FCA shifts AI oversight toward continuous supervision
The UK’s Financial Conduct Authority is rethinking financial regulation for an AI-driven market, with chief executive Nikhil Rathi saying financial services will be central to the UK’s ambition to become a world-leading AI economy. More than 80% of financial services firms are already using or adopting AI, shifting the policy challenge from early uptake to safe deployment at scale.
Rathi identified agentic AI and tokenisation as major forces reshaping markets.
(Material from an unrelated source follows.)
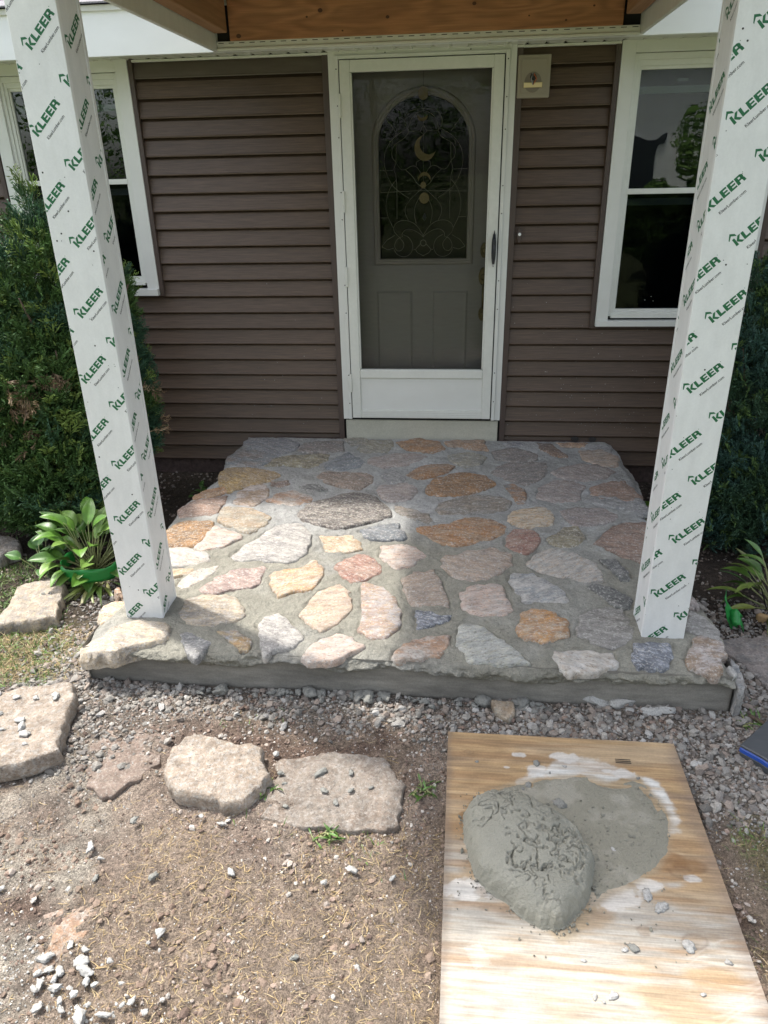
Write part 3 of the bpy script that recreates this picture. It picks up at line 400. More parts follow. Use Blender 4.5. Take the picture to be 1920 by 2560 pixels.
# front lip, curling down over the slab
s_l = np.linspace(0, 1, NF)[1:, None]; xf = xx[-1][None]+0*s_l; nb = fbm(xf, s_l*.1, 16, 4, 25); low = -.082+.07*(fbm(xf[0], xf[0]*0, 5, 3, 26)-.5)+.016*(fbm(xf[0], xf[0]*0, 24, 3, 27)-.5)+.030*np.exp(-(((xf[0]+.42)/.12)**2))-.022*np.exp(-(((xf[0]+.18)/.06)**2))
zl = zz[-1][None]+(low[None]-zz[-1][None])*s_l; yl = yfront[-1][None]-.024*np.sin(np.pi*np.clip(s_l*1.05, 0, 1))**.7-.050*(nb-.5)*np.sin(np.pi*s_l)-.020*(fbm(xf, zl*1.5, 40, 3, 28)-.5)*np.sin(np.pi*s_l)**.5+.045*sm(.86, 1, s_l)
VV = np.concatenate([np.stack([xx, yy, zz], -1), np.stack([xf, yl, zl], -1)], 0); rows = NV+NF-1
ii = np.arange(rows*NU).reshape(rows, NU); F = np.stack([ii[:-1, :-1], ii[1:, :-1], ii[1:, 1:], ii[:-1, 1:]], -1).reshape(-1, 4)
wet = np.clip(sm(-.9, -1.7, VV[..., 1])+(fbm(VV[..., 0], VV[..., 1], 2.5, 4, 33)-.5)*1.4, 0, 1)
pale = sm(.52, .66, fbm(VV[..., 0], VV[..., 1], 7, 4, 35))*(1-wet)
cm = (1-wet)[..., None]*np.array((.36, .36, .345))+wet[..., None]*np.array((.265, .255, .21)); cm = cm*(1-pale[..., None]*.7)+pale[..., None]*.7*np.array((.44, .44, .43))
lipm = np.zeros(VV.shape[:2]); lipm[NV:] = 1; cm = cm*(1-.12*lipm[..., None])
obj('mortar_bed', mesh_np('mortar_bed', VV.reshape(-1, 3), F, cm.reshape(-1, 3)), M_mortar, patio)
# sides of the bed down to the ground: rough mortared rubble
for nm, xe, sg in (('rubble_side', xl, -1), ('rubble_side', xr, 1)):
    col_ = 0 if sg < 0 else -1; yv = yy[:, col_]; n = 14; t = np.linspace(0, 1, n)[:, None]
    zs = zz[:, col_][None]+(-.23-zz[:, col_][None])*t; xsd = xx[:, col_][None]+sg*(.0+.05*(fbm(yv[None]+0*t, zs, 9, 4, 44+sg)-.4)*np.sin(np.pi*np.clip(t, 0, 1)*.9))
    V = np.stack([xsd, yv[None]+0*t, zs], -1); ii = np.arange(n*NV).reshape(n, NV); Fs = np.stack([ii[:-1, :-1], ii[1:, :-1], ii[1:, 1:], ii[:-1, 1:]], -1).reshape(-1, 4)
    cc = np.zeros(V.shape); cc[:] = (.2, .19, .17); cc *= (.6+.8*fbm(V[..., 1], V[..., 2], 12, 3, 66))[..., None]
    obj(nm, mesh_np(nm, V.reshape(-1, 3), Fs, cc.reshape(-1, 3)), M_mortar, patio)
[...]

Agentic systems could coordinate workflows, execute transactions, support bill management and investment strategies, and improve wholesale functions such as liquidity management and trading workflows. Tokenisation could reduce costs and risk through more programmable infrastructure, with banks piloting tokenized deposits and the FCA approving Baillie Gifford and Bank of New York Mellon to launch the UK’s first natively tokenised authorised fund.
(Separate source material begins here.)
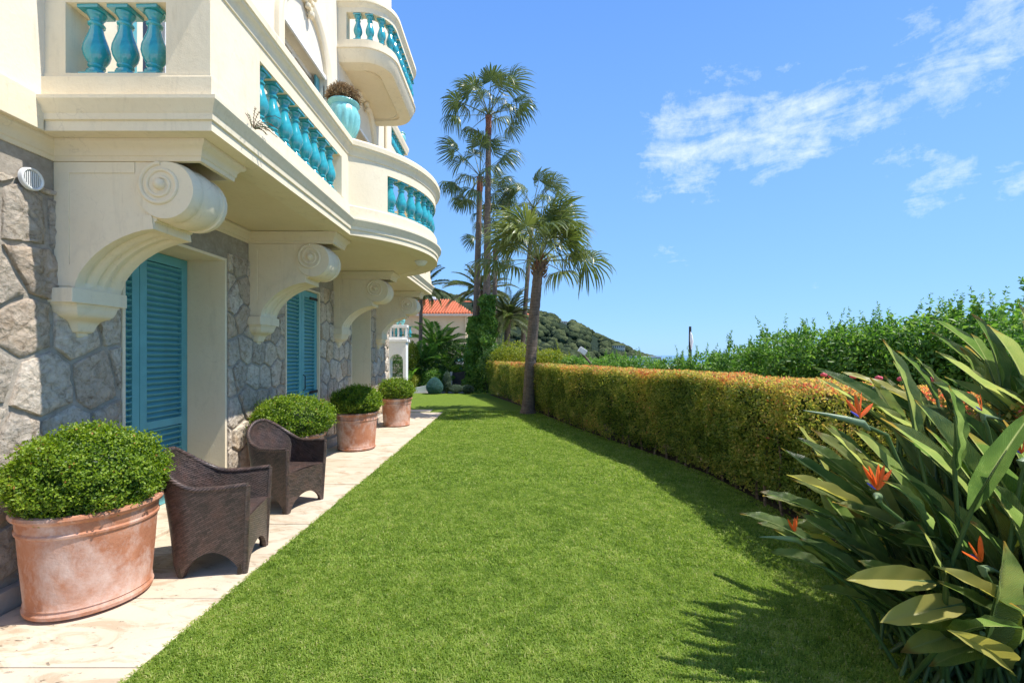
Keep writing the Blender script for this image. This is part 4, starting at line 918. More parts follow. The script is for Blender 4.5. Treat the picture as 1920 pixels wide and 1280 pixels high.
# ---------------------------------------------------------------- palms
def fan_mesh(seed, Rf=.95, pet=.9, nseg=34, droop=.5):
    rr = np.random.default_rng(seed); V = []; Fc = []; rn = []
    # petiole along +x bending down
    npz = 6
    for i in range(npz):
        t = i/(npz-1); x = pet*t; z = -.12*pet*t*t; w = .022*(1-.45*t)
        V += [(x, -w, z), (x, w, z), (x, 0, z+w*.8)]; rn += [.8]*3
    for i in range(npz-1):
        a = i*3
        for (p, q) in ((0, 1), (1, 2), (2, 0)): Fc += [(a+p, a+q, a+3+q), (a+p, a+3+q, a+3+p)]
    hx0, hz0 = pet, -.12*pet; A = R(118); base = rr.uniform(.2, .6)
    for k in range(nseg):
        a = -A+2*A*(k+.5)/nseg; L = Rf*(.80+.20*math.cos(a*.75))*rr.uniform(.9, 1.06); da = A/nseg*1.02; dr = droop*rr.uniform(.6, 1.5)
        prev = None; tw = rr.uniform(-.25, .25)
        for j, (f, wv) in enumerate(((.03, 1), (.48, 1), (.72, 1.0), (.88, .62), (1.0, .08))):
            r_ = L*f; zz = hz0+.10*math.cos(a)*f-dr*L*(max(0, f-.30))**1.7*1.3+(.012 if k % 2 else -.012)*f*2; sh = 1-.42*dr*max(0, f-.5)**2*2
            w = da*r_*wv if j < 2 else da*L*.38*wv*1.15; ca, sa = math.cos(a+tw*max(0, f-.5)), math.sin(a+tw*max(0, f-.5)); x = hx0+r_*sh*ca; y = r_*sh*sa; i0 = len(V)
            V += [(x+sa*w, y-ca*w, zz), (x, y, zz+w*.35), (x-sa*w, y+ca*w, zz)]; rr_ = base+rr.normal()*.10+(.28 if f > .9 else 0); rn += [rr_]*3
            if prev is not None:
                for q in (0, 1): Fc += [(prev+q, prev+q+1, i0+q+1), (prev+q, i0+q+1, i0+q)]
            prev = i0
    return npmesh('frond', np.array(V), np.array(Fc), np.clip(np.array(rn), 0, 1))
def fan_variants(mat, seed, **k):
    out = []
    for i in range(5):
        me = fan_mesh(seed+i, **k); me.materials.append(mat); out.append(me)
    return out
FV = fan_variants(M['palm'], 50, Rf=.66, pet=1.05, droop=1.05, nseg=30); FG = fan_variants(M['palmgreen'], 70, Rf=.66, pet=.85, droop=.9, nseg=34)
def palm(base, ctrl, top, r0, r1, nf, sc, label, variants, elo=-48, ehi=80, skirt=True, redtop=True, name='palm_tree', grp='tall fan palms', seed=1, boots=False):
    t = thing(name, base, label, 'palm tree', grp); b, c, tp = Vector(base), Vector(ctrl), Vector(top); pl = []; rad = []; n = 60; rr = random.Random(seed)
    for i in range(n):
        s_ = i/(n-1); p = b*(1-s_)**2+c*2*s_*(1-s_)+tp*s_*s_; pl.append(p); ring = .035*math.sin(i*2.1)+.03*rr.uniform(-1, 1); fl_ = .45*math.exp(-s_*22); rad.append((r0+(r1-r0)*s_)*(1+ring+fl_))
    MB().tube(pl, rad, 14).build('trunk', M['trunk'], t, smooth=70)
    if redtop:
        q = [p for p in pl[-5:]]; MB().tube(q, [r1*1.18*(1+.12*math.sin(i*2)) for i in range(5)], 12).build('fibre_collar', M['trunkred'], t, smooth=70)
    if boots:
        for k in range(46):
            a = k*2.4; s_ = k/46; z = -.42+s_*.5; d = Vector((math.cos(a), math.sin(a), 0)); p0 = tp+Vector((0, 0, z))+d*r1*.9; p1 = p0+d*(.10+.10*s_)+Vector((0, 0, .13)); MB().tube([p0, (p0+p1)/2+d*.02, p1], [.030, .022, .009], 5).build('leaf_stub', M['branch'] if k % 4 else M['trunkred'], t, smooth=60)
    for k in range(nf):
        s_ = (k+.5)/nf; e = R(ehi+(elo-ehi)*s_**.9+rr.uniform(-7, 7)); a = k*2.39996+rr.uniform(-.2, .2); o = bpy.data.objects.new('frond', variants[k % len(variants)]); COL.objects.link(o); o.parent = t
        o.matrix_basis = Matrix.Translation(tp-b+Vector((0, 0, .02))) @ Matrix.Rotation(a, 4, 'Z') @ Matrix.Rotation(-e, 4, 'Y') @ Matrix.Rotation(rr.uniform(-.45, .45), 4, 'X') @ Matrix.Scale(sc*rr.uniform(.85, 1.12), 4)
    return t
def palm_px(bx, Y, tx, ty, r0, r1, nf, sc, label, variants, bend=0, zb=0, **k):
    T = P(tx, ty, Y); B = Vector(((bx-960)*Y/F, Y, zb)); C_ = (B+T)/2+Vector((bend, 0, 0)); return palm(B, C_, T, r0, r1, nf, sc, label, variants, **k)
palm_px(909, 19.6, 916, 218, .18, .11, 20, 1.36, 'tallest fan palm rising above all the others from the ivy', FV, .04, elo=-12, seed=3)
palm_px(889, 19.9, 900, 332, .17, .11, 17, 1.28, 'second tallest fan palm just left of the tallest trunk', FV, 0, elo=-42, seed=4)
palm_px(919, 23.5, 910, 385, .16, .11, 9, 1.15, 'fan palm with red collar partly hidden behind the tallest trunk', FV, .05, elo=-45, seed=5)
palm_px(925, 22.5, 929, 462, .15, .10, 9, 1.0, 'shortest of the back fan palms, low crown right of the tallest trunk', FV, 0, elo=-40, seed=6)
palm_px(976, 20.5, 1000, 392, .11, .09, 19, 1.3, 'slender leaning fan palm behind the near green palm', FV, -.1, elo=-35, seed=8)
palm_px(990, 12.45, 1011, 492, .16, .135, 27, 1.30, 'near stout palm with fresh green crown standing at the gap in the hedge', FG, -.07, elo=2, ehi=84, redtop=False, boots=True, seed=9)

def pinnate_mesh(seed, L=1.8, n=34, ll=.34, bend=.9, w=.018):
    rr = np.random.default_rng(seed); V = []; Fc = []; rn = []; pts = []; p = np.array([0., 0, 0]); ang = .0
    for i in range(n+1): pts.append(p.copy()); a = -bend*(i/n)**1.5; p = p+np.array([math.cos(a), 0, math.sin(a)])*L/n
    for i in range(n):
        w_ = .02*(1-i/n)+.003; i0 = len(V); a, b = pts[i], pts[i+1]; V += [(a[0], -w_, a[2]), (a[0], w_, a[2]), (b[0], w_, b[2]), (b[0], -w_, b[2])]; rn += [.8]*4; Fc += [(i0, i0+1, i0+2), (i0, i0+2, i0+3)]
        if i < 3: continue
        for sd in (-1, 1):
            l = ll*math.sin(math.pi*min(1, (i/n)*.8+.15))*rr.uniform(.85, 1.15); d = np.array([.55, sd*.85, .25-.1*rr.random()]); d /= np.linalg.norm(d); m_ = a+d*l*.5+np.array([0,0,.01]); tp = a+d*l+np.array([0, 0, -.28*l]); i0 = len(V)
            V += [tuple(a), tuple(m_+[w, 0, 0]), tuple(tp), tuple(m_-[w, 0, 0])]; r0 = rr.uniform(.2, .8); rn += [r0]*4; Fc += [(i0, i0+1, i0+2), (i0, i0+2, i0+3)]
    return npmesh('frond', np.array(V), np.array(Fc), np.array(rn))
def pinvars(mat, seed, **k):
    out = []
    for i in range(4): me = pinnate_mesh(seed+i, **k); me.materials.append(mat); out.append(me)
    return out
PV = pinvars(M['palm'], 90); PG = pinvars(M['shrub'], 95, w=.028, ll=.42)
palm_px(947, 20.5, 953, 592, .14, .12, 44, .85, 'feathery date palm with round crown between the two trunks', PV, 0, elo=-35, redtop=False, grp='feathery palms', seed=11)
palm_px(905, 24, 903, 545, .16, .14, 22, 1.15, 'feathery palm spreading behind the ivy covered trunks', PV, 0, elo=-25, redtop=False, grp='feathery palms', seed=12)
palm_px(787, 21.5, 790, 540, .10, .08, 20, .95, 'feathery palm peeking out past the end of the balcony', PV, 0, elo=-30, redtop=False, grp='feathery palms', seed=13)
palm_px(818, 22.5, 820, 655, .16, .16, 34, 1.05, 'bushy feathery palm in front of the beige house', PG, 0, elo=-40, redtop=False, grp='feathery palms', seed=14)
palm_px(793, 20.5, 792, 690, .14, .14, 26, .85, 'low feathery palm beside the white arch wall', PG, 0, elo=-35, redtop=False, grp='feathery palms', seed=15)
palm_px(838, 20.8, 840, 705, .12, .12, 22, .7, 'small feathery palm with yellowing fronds behind the blue green shrub', PG, 0, elo=-50, redtop=False, grp='feathery palms', seed=16)

# ---------------------------------------------------------------- shrubs
def cloud(n, blobs_, lump=.10, depth=.35):
    out_p, out_n, out_r = [], [], []; wts = np.array([b[3]*b[4]+b[4]*b[5]+b[3]*b[5] for b in blobs_]); wts = wts/wts.sum()
    for i, (cx, cy, cz, rx, ry, rz) in enumerate(blobs_):
        p, nn, k = ellip(max(20, int(n*wts[i])), (cx, cy, cz), (rx, ry, rz), lump, int(abs(cx*31+cz*17))+i, -1, 6, depth); keep = p[:, 2] > .02; out_p.append(p[keep]); out_n.append(nn[keep]); out_r.append(k[keep]-1)
    return np.concatenate(out_p), np.concatenate(out_n), np.concatenate(out_r)
def shrub(name, blobs_, n, L_, mat, label, cat='shrub', grp=None, wr=.5, base=.5, sprigs=0, stemh=None):
    c = blobs_[0]; t = thing(name, (c[0], c[1], 0), label, cat, grp); p, nn, k = cloud(n, blobs_)
    parts = [leaves(p, nn, L_, L_*wr, base+k*1.5+RNG.normal(size=len(p))*.18, .2, .9)]
    for s_ in range(sprigs):
        b = blobs_[random.randrange(len(blobs_))]; a = random.uniform(0, 6.28); q0 = np.array([b[0]+b[3]*.6*math.cos(a), b[1]+b[4]*.6*math.sin(a), b[2]+b[5]*.75]); H = random.uniform(.12, .34)*(L_/.05)**.5; m_ = 16
        tt = np.repeat(np.linspace(0, 1, m_), 3); d = np.array([random.uniform(-.35, .35), random.uniform(-.35, .35), 1]); q = q0+tt[:, None]*d*H; nn_ = norm(RNG.normal(size=(len(q), 3))*[1, 1, .3]+[0, 0, .2]); parts.append(leaves(q, nn_, L_*.9*(1.1-.6*tt), L_*.9*wr*(1.1-.6*tt), .6+RNG.normal(size=len(q))*.15, .1, .5))
    V, Fc, r_ = join(*parts); o = link('foliage', npmesh('foliage', V, Fc, r_), mat, t); o['kind'] = 'stuff'
    m_ = MB()
    for k in range(5): b = random.choice(blobs_); m_.tube([(c[0]+random.uniform(-.05, .05), c[1], 0), ((c[0]+b[0])/2, (c[1]+b[1])/2, b[2]*.55), (b[0], b[1], b[2])], [.025*(1+c[3]), .018, .008], 6)
    m_.build('branches', M['branch'], t, smooth=60)
    return t
# tall leafy shrubs behind the hedge, right: (px, top px y, Y, radius)
row = [(1262,662,11.0,.55),(1330,652,10.0,.55),(1400,636,8.8,.6),(1468,612,7.8,.62),(1545,604,7.0,.62),(1625,594,6.5,.62),(1705,578,6.0,.6),(1790,566,5.6,.6),(1880,570,5.3,.65),(1990,575,5.0,.7)]
names = ['low leafy green shrub farthest right behind the hedge near the mast','leafy green shrub right of the dark mast','leafy shrub where the green row starts to rise','green shrub with pointed sprigs, middle of the row','green shrub above the left bird of paradise leaves','full green shrub above the orange flower','tall green shrub with the highest sprigs','tall green shrub behind the upright pointed leaves','green shrub at the right edge behind the pointed leaves','green shrub cut by the right edge of the picture']
for i, ((px, py, Y, rr), lb) in enumerate(zip(row, names)):
    tp = P(px, py, Y); H = tp.z-.10; bl = [(tp.x, Y, H-.42, rr, rr*.8, .42), (tp.x-.3, Y+.1, H-.75, rr*.85, rr*.8, .55), (tp.x+.35, Y-.1, H-.7, rr*.85, rr*.8, .5), (tp.x, Y, H-1.2, rr*1.0, rr*.9, .7), (tp.x+.25, Y, H-.3, rr*.5, rr*.5, .25)]
    shrub('leafy_shrub', bl, 9000, .076, M['shrub'], lb, grp='green shrubs behind the hedge', sprigs=16, wr=.42, base=.5)
shrub('leafy_shrub', [(4.25, 3.5, 1.85, .3, .4, .3), (4.4, 3.6, 1.4, .5, .5, .5), (4.4,3.6,.9,.6,.6,.7)], 5000, .055, M['shrub'], 'green shrub beyond the frame edge with one sprig reaching in', sprigs=9)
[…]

The FCA is moving beyond traditional rule-making toward continuous supervision, stewardship and resilience. It is exploring agentic AI as a ‘first responder’ for wholesale market monitoring and expects to use system-wide powers more often to protect competition, consumers and market integrity.
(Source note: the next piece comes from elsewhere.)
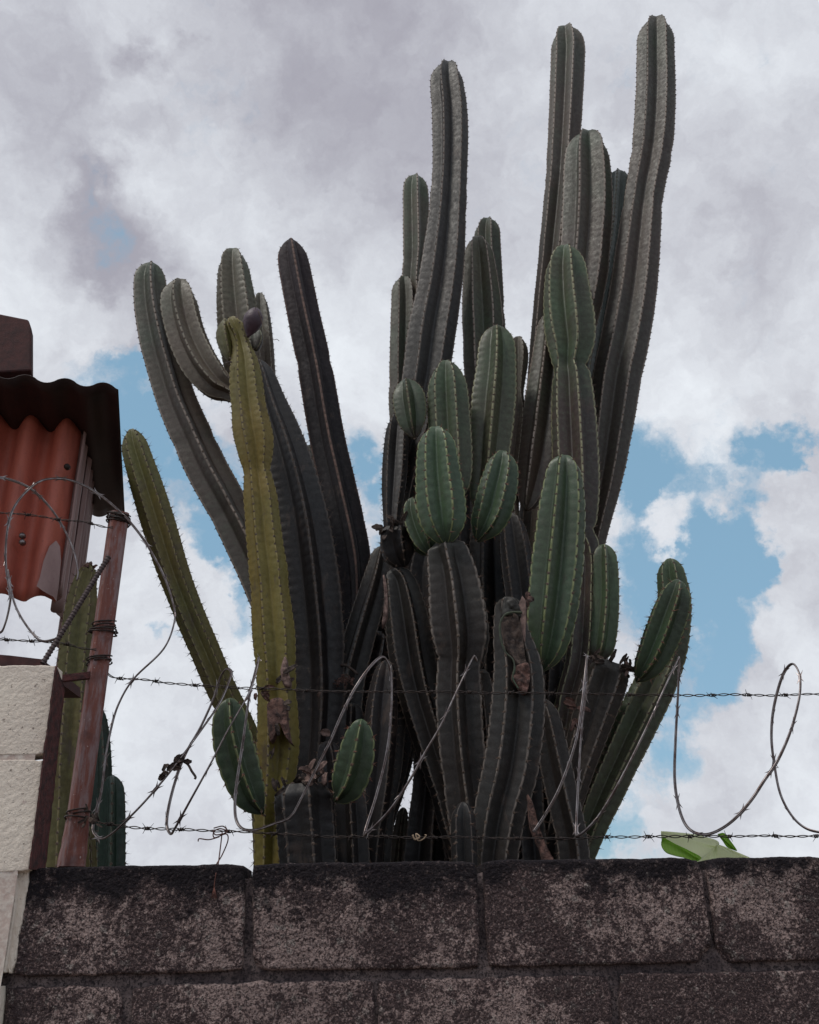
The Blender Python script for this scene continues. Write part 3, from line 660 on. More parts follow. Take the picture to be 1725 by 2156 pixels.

Operational resilience is a growing concern as firms depend on cloud providers, model providers and data providers. UK Finance’s Annual Fraud Report suggests the UK lost almost £1.3 billion through payment fraud last year, with two-thirds of authorised fraud cases linked to social media sites and messaging platforms. The FCA is supporting AI adoption through its Supercharged Sandbox, AI Lab and AI Consortium with the Bank of England.